消極姿勢の背景には、現在の石油会社の経営者の考え方と事業構成があります。現在の石油会社の経営者たちは、過去25年以上、石油が豊富で非常に安い時代に育ってきたために、供給増加から価格低下につながる川上の新規油田開発や川下の精油所の増設を殆ど行ってきませんでした。その代わりに、他社を買収し、施設や技術者をリストラして、経営効率を高めて、株価を上げることによって、株主の評価を得て、現在の地位を得たのです。彼らの思考パターンでは、もし、石油を増産する必要性が生じた場合は、自社で投資を増やすことはせずに、他社を買収するという行動に出ます。当然、全体で見た油田の開発は低調のままです。

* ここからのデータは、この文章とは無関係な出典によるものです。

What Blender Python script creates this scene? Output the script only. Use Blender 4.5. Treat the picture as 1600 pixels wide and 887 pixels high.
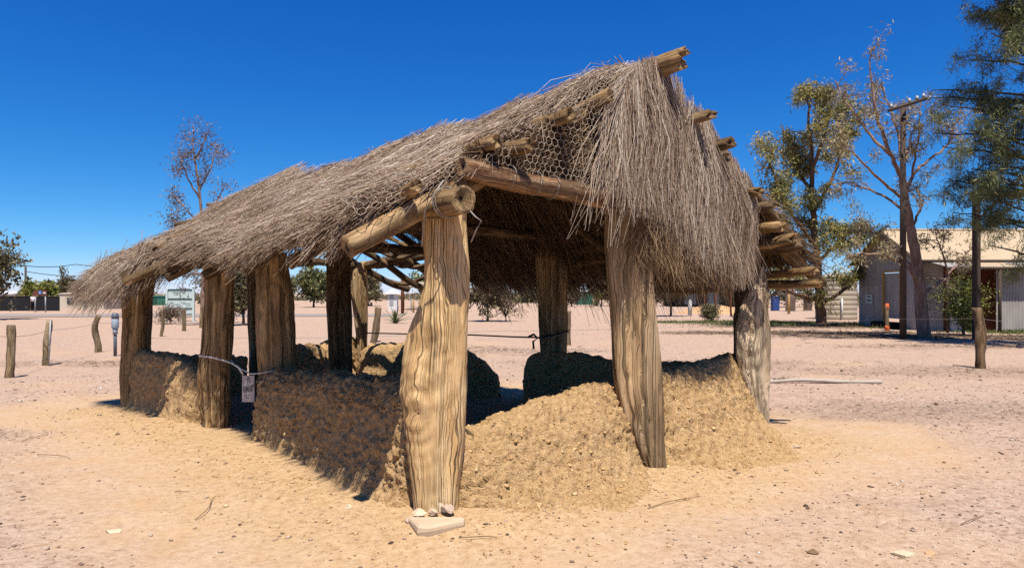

また、現在の石油会社の事業構成では、既に天然ガスの売上が石油に匹敵する規模になっています。天然ガスはパイプラインの敷設や低温冷却・液化設備の必要なLNGなどインフラに巨額の投資が必要ですが、市況商品で価格が乱高下する石油と異なって、10年から20年の長期契約が主流で安定した利益が見込める利点があります。また、政情が安定した地域にも広く分布するために、油田開発よりも開発リスクが少ないのです。さらに、規模が小さく採算に乗らなかった中小のガス田でも、GTL(天然ガスを化学変化させてメタノールなどを合成する技術)によって液化してタンカーなどで輸送することで事業化が可能となりました。
石油会社は、新規油田の探索の過程で見つかった未開発の大規模ガス田や石油掘削後の中小ガス田を多く持っていますので、リスクの高い新規油田開発にあえて乗り出さないというのも経済合理性があります。

以上のことをまとめると、中国の経済発展による強い需要の伸びに対して、余剰生産能力の低下や新規油田開発に対する投資不足で供給は非常に脆弱です。もし、技術開発や海洋油田等の開発によって供給を増やすことが可能であっても、現在の石油会社の油田開発に対する消極姿勢が変わって、実際の開発に着手して、本格的に生産を開始するまでは、少なくても10年、長ければ20年は経過すると思われます。その間に、電気自動車やバイオエタノールやGTLなどの代替エネルギー開発が本格化するとしても、量産化やインフラ整備など普及には10年以上かかると思われます。
その間、原油は強気相場を継続すると思います。価格的には、オイルショック時の原油価格をインフレ調整した1バレル100ドルが目標となって、この価格を数割上回ったところで、ピークを打つのではないかと考えています。